La crise a favorisé les fonds souverains du Golfe
Avec un cours du pétrole autour des 100$ depuis 2011, les pays disposant de réserves d'or noir peuvent avoir le sourire. Si certains pays cherchent à trouver la parade en explorant la piste des hydrocarbures alternatifs (gaz de schistes aux USA, pétrole bitumineux au Canada), la majorité des grandes puissances importent en masse. Et à ce jeu-là, les pays du Golfe persique tirent leur épingle du jeu.
Ces différentes puissances énergétiques ont mis en place depuis de nombreuses années des fonds souverains pour rentabiliser les revenus issus du pétrole et du gaz. Avec les cours élevés des derniers mois, ces fonds sont régulièrement abondés: le Koweit a annoncé récemment que le quart des revenus 2013 du pétrole serait confié à son fonds Kuwait Investment Authority (KIA).
Cette politique active de placement a poussé les fonds souverains de ces pays vers les sommets. Si la première place reste la propriété de la Norvège (775,2 milliards de dollars), les puissances du Moyen-Orient effectuent un tir groupé: Arabie saoudite (680 milliards), Abu Dhabi (627), Koweït (400), Qatar (175), Oman (16) et Bahreïn (11) se suivent, avec seulement quelques fonds souverains d'Extrême Orient intercalés, selon une étude publiée en octobre par le cabinet Preqin. A eux six, ces fonds d'investissements représenteraient aujourd'hui plus du quart des sommes mondiales des fonds souverains (1600 milliards de dollars sur 6000).
La crise a permis de recruter des spécialistes
La crise? Son impact n'a pas été si défavorable: les cours du pétrole ont continué de croître, la situation de nombreuses cibles pour les investissements a été fragilisée (facilitant les politiques offensives des dirigeants de ces fonds) et les difficultés du monde de la finance ont permis de recruter des spécialistes issus de l'univers de la finance anglo-saxonne. La crise leur a permis « d’attirer et recruter de nombreux professionnels des banques anglo-saxonnes et du monde de l’investissement. Ces embauches vont leur permettre de se développer davantage sur des classes d’actifs et expertises pointues (capital-investissement, immobilier, “hedge funds”…) », explique Sébastien Henin gérant de portefeuille chez The National Investor, au quotidien français Les Echos.

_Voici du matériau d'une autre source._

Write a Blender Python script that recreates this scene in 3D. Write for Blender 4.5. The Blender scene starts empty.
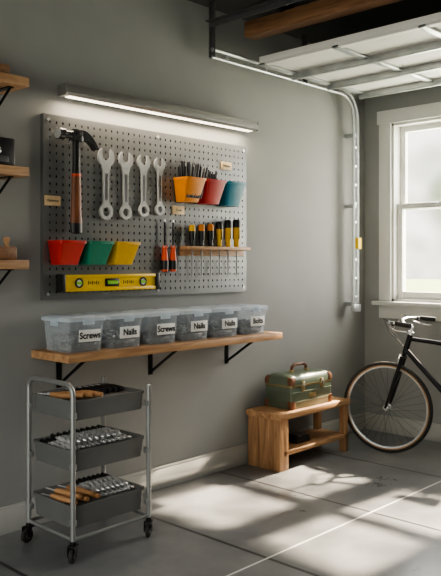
import bpy, bmesh, math, random
from mathutils import Vector, Matrix
random.seed(7)
scn = bpy.context.scene
col = scn.collection
try:
    scn.view_settings.view_transform = 'AgX'
    scn.view_settings.look = 'AgX - Medium High Contrast'
except Exception as ex:
    print('look', ex)

# ------------------------------------------------------------ materials
def nmat(name):
    m = bpy.data.materials.new(name); m.use_nodes = True
    nt = m.node_tree
    return m, nt, nt.nodes['Principled BSDF']

def pm(name, c, rough=0.5, metal=0.0, var=0.06, scale=20.0, bump=0.0, emit=None, es=0.0, stretch=None):
    m, nt, b = nmat(name)
    b.inputs['Roughness'].default_value = rough
    b.inputs['Metallic'].default_value = metal
    tc = nt.nodes.new('ShaderNodeTexCoord'); n = nt.nodes.new('ShaderNodeTexNoise')
    n.inputs['Scale'].default_value = scale; n.inputs['Detail'].default_value = 4
    src = tc.outputs['Object']
    if stretch:
        mp = nt.nodes.new('ShaderNodeMapping'); mp.inputs['Scale'].default_value = stretch
        nt.links.new(src, mp.inputs['Vector']); src = mp.outputs['Vector']
    nt.links.new(src, n.inputs['Vector'])
    r = nt.nodes.new('ShaderNodeValToRGB')
    r.color_ramp.elements[0].position = 0.3; r.color_ramp.elements[1].position = 0.7
    r.color_ramp.elements[0].color = (c[0]*(1-var), c[1]*(1-var), c[2]*(1-var), 1)
    r.color_ramp.elements[1].color = (min(1,c[0]*(1+var)), min(1,c[1]*(1+var)), min(1,c[2]*(1+var)), 1)
    nt.links.new(n.outputs['Fac'], r.inputs['Fac'])
    nt.links.new(r.outputs['Color'], b.inputs['Base Color'])
    if bump:
        bp = nt.nodes.new('ShaderNodeBump'); bp.inputs['Strength'].default_value = bump
        bp.inputs['Distance'].default_value = 0.01
        nt.links.new(n.outputs['Fac'], bp.inputs['Height']); nt.links.new(bp.outputs['Normal'], b.inputs['Normal'])
    if emit:
        b.inputs['Emission Color'].default_value = (*emit, 1); b.inputs['Emission Strength'].default_value = es
    return m

def wood(name, c1, c2, axis='Y', rough=0.5):
    m, nt, b = nmat(name)
    b.inputs['Roughness'].default_value = rough
    tc = nt.nodes.new('ShaderNodeTexCoord'); mp = nt.nodes.new('ShaderNodeMapping')
    s = {'X': (2, 22, 22), 'Y': (22, 2, 22), 'Z': (22, 22, 2)}[axis]
    mp.inputs['Scale'].default_value = s
    n = nt.nodes.new('ShaderNodeTexNoise'); n.inputs['Scale'].default_value = 1.6
    n.inputs['Detail'].default_value = 6; n.inputs['Distortion'].default_value = 1.0
    r = nt.nodes.new('ShaderNodeValToRGB')
    r.color_ramp.elements[0].position = 0.32; r.color_ramp.elements[1].position = 0.68
    r.color_ramp.elements[0].color = (*c1, 1); r.color_ramp.elements[1].color = (*c2, 1)
    nt.links.new(tc.outputs['Object'], mp.inputs['Vector']); nt.links.new(mp.outputs['Vector'], n.inputs['Vector'])
    nt.links.new(n.outputs['Fac'], r.inputs['Fac']); nt.links.new(r.outputs['Color'], b.inputs['Base Color'])
    return m

WALL = pm('wall_paint', (0.305, 0.31, 0.303), 0.7, 0, 0.04, 3, 0.05)
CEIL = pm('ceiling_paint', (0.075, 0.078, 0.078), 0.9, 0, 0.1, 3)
TRIM = pm('trim_white', (0.68, 0.68, 0.65), 0.45, 0, 0.02, 5)
BASEB = pm('baseboard_paint', (0.46, 0.46, 0.44), 0.5, 0, 0.02, 5)
PEG = pm('pegboard_steel', (0.20, 0.205, 0.205), 0.36, 0.5, 0.06, 4)
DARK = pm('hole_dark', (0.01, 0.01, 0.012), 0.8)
BLACK = pm('black_plastic', (0.012, 0.012, 0.014), 0.4)
BLACKM = pm('black_metal', (0.015, 0.015, 0.017), 0.35, 0.5)
STEEL = pm('steel', (0.84, 0.85, 0.85), 0.25, 0.6, 0.05, 30)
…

Ces spécialistes ont poussé les gestionnaires des fonds souverains à diversifier leurs investissements. Entre 2005 et 2012, les six fonds souverains du Golfe persique alliaient actions (50%), obligations (20%), immobilier (13%) et autres placements (hedge funds, infrastructures,...). En privilégiant toujours des placements sûrs (luxe, tourisme et énergie pour les actions, dette publique pour les obligations). Mais l'arrivée des professionnels de la finance a poussé certains investissements plus risqués. Ainsi, la Qatar Investment Authority (QIA) s'est clairement positionnée sur le marché actions depuis près de trois ans. Ce faisant, il se distingue de ses homologues saoudiens qui continuent de privilégier le marché obligataire.
Un interventionnisme nouveau
Le fonds qatari, célèbre pour avoir racheté le club de football du Paris Saint-Germain en 2011, suit une stratégie concertée au niveau de son autorité de tutelle, la Qatar Foundation (qui elle s'est retrouvée sur les maillots du FC Barcelone), qui orchestre les tactiques entre les différents fonds souverains (QIA, mais aussi Qatar Holding, Qatar Exchange, Qatar Dubai Investment,...). C'est ainsi que QIA a pris pied dans le capital de grandes sociétés européennes (Volkswagen AG, Glencore Xstrata,...), n'hésitant pas à s'opposer aux choix des actionnaires majoritaires quand ceux-ci se trouvaient défavorables aux intérêts qataris. Les prises de participation croissantes dans le domaine du luxe (Harrods) et de l'hôtellerie sont aussi en croissance.
Cette visibilité accrue marque un tournant dans la stratégie des fonds souverains, souvent vus comme des investisseurs sages et discrets, et particulièrement ceux des pays du Golfe, réputés pour leur discrétion au sein des conseils d'administration où ils siègent. Une stratégie souvent vue comme une volonté de ne pas froisser les autorités politiques des pays occidentaux, méfiants vis-à-vis de ces investisseurs étatiques. L'arrivée des spécialistes de la finance anglo-saxonne et les fonds supplémentaires mis à disposition par les dirigeants des pétromonarchies semblent avoir dopé certaines ambitions.